Current debates about twitter, Alex Jones, etc. help put in perspective a quite recent debate over "net neutrality." We are now facing "net neutrality 2.0" and we can achieve some clarity over what it does and what it doesn't mean.
Last year the Federal Communications Commission, at the insistence of the man that President Trump has made its chair, Ajit Pai, repeals an Obama-era rule that prohibited Internet Service Providers (ISPs) from charging websites or apps for the ability to load ahead of potential competitors.
Advocates of the rule said that it wasn't an Obama invention, but simply the codification of an older tradition and understanding, and that Pai -- and the huge ISPs including AT&T and Verizon, were breaking not only with the one but with the other, to the detriment of the public interest.
Pai, on the other hand, portrayed the rule itself as fixing something that wasn't broken, and said the ISPs should be allowed to innovate in ways the rule would constrain -- that their room for innovation IS in the public interest.

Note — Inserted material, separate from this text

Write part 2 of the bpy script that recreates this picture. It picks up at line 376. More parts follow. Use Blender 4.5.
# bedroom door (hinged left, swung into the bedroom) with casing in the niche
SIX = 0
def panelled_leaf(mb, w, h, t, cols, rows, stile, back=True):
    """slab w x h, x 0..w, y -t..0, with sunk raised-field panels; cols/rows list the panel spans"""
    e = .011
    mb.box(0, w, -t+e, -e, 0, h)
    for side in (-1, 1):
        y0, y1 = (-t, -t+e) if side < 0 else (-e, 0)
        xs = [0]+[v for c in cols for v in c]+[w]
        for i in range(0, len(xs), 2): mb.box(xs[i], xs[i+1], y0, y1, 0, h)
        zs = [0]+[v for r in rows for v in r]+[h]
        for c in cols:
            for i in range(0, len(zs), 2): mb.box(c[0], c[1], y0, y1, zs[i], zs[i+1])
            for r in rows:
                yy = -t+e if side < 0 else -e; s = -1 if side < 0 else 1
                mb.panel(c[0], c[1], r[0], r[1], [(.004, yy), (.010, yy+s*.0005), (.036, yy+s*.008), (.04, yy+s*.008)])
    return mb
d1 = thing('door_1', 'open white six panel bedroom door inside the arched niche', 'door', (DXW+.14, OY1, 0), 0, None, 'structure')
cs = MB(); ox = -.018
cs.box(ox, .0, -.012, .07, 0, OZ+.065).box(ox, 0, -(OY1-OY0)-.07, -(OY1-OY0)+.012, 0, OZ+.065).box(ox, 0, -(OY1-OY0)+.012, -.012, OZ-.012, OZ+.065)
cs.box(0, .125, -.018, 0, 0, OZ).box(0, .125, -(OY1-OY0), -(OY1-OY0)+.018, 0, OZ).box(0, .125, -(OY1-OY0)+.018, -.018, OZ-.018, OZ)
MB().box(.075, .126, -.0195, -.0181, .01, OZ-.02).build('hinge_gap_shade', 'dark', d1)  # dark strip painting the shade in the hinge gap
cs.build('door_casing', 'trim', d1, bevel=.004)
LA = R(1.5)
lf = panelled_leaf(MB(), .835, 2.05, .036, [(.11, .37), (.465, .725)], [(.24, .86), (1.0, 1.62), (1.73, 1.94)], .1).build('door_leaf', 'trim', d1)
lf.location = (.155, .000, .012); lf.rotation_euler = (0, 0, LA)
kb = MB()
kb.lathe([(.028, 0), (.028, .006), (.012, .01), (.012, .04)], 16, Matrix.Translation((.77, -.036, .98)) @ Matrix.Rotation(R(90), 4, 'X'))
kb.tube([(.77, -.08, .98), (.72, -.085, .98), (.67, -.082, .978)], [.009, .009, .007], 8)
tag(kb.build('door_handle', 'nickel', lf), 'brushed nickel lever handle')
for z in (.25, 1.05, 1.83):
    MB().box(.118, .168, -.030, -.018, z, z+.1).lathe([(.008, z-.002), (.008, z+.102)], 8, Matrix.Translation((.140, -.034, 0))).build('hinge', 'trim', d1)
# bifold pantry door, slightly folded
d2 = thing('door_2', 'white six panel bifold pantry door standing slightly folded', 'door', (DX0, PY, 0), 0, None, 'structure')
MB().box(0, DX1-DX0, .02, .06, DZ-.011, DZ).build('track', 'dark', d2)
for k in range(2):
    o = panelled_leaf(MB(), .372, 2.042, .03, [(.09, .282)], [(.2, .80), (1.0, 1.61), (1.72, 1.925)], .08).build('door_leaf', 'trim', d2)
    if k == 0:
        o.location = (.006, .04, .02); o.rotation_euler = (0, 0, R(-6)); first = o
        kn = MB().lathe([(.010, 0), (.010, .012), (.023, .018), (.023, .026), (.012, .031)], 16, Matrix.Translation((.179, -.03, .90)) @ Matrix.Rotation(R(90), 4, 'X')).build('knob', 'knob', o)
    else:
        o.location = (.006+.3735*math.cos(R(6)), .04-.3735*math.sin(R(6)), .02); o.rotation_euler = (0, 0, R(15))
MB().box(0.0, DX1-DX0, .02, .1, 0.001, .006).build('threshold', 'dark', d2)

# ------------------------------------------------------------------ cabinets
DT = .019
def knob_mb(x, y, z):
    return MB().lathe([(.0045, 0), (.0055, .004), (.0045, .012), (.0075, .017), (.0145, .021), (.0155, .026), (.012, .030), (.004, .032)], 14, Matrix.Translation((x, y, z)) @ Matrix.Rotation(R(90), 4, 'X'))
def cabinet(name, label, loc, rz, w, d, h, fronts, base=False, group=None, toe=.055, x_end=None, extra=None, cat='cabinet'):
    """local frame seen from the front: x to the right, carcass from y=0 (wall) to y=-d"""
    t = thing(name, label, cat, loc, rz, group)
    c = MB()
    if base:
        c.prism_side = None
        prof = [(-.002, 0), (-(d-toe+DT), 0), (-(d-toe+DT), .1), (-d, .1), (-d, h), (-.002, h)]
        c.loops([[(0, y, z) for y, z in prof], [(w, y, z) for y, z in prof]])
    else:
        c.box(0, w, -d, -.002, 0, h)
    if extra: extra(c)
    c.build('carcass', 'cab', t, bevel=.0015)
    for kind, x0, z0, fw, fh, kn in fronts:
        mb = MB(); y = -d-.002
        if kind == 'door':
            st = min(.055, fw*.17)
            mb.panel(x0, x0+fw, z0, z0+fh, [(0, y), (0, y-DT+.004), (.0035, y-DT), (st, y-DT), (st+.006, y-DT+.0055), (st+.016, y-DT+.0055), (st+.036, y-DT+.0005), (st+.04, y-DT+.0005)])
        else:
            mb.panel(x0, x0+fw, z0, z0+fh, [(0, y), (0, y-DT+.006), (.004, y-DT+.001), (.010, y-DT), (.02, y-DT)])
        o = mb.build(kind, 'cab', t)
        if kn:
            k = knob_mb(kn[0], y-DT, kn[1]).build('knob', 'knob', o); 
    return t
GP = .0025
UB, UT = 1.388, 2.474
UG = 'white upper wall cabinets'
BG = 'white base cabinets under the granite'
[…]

Now we face another, apparently unrelated, argument about social networks -- Facebook, twitter, Instagram, etc. Conservatives say that these networks have become dangerous (left leaning) censors, as illustrated for example by twitter's recent action against conspiracy theorist Alex Jones. The government has to step in to stop them. Of course the conservatives aren't proposing that the government step in to enforce conservatism. But they do seem to be proposing that government enforce some notion of fair play, or neutrality.
So what we are hearing is a demand for Net Neutrality 2.0. The battle has nothing really to do with the public interest. It is part of a fight between two contending sets of government cronies, two media giants, the maintainers of the pipes on the one hand and the Kings of Content (K of C) on the other. The corporations involved on both sides are huuuge.
The Trump administration is simply all in for the guys who own the pipes, and intent on weakening the K of C precisely because it offers countervailing power to the ISPs.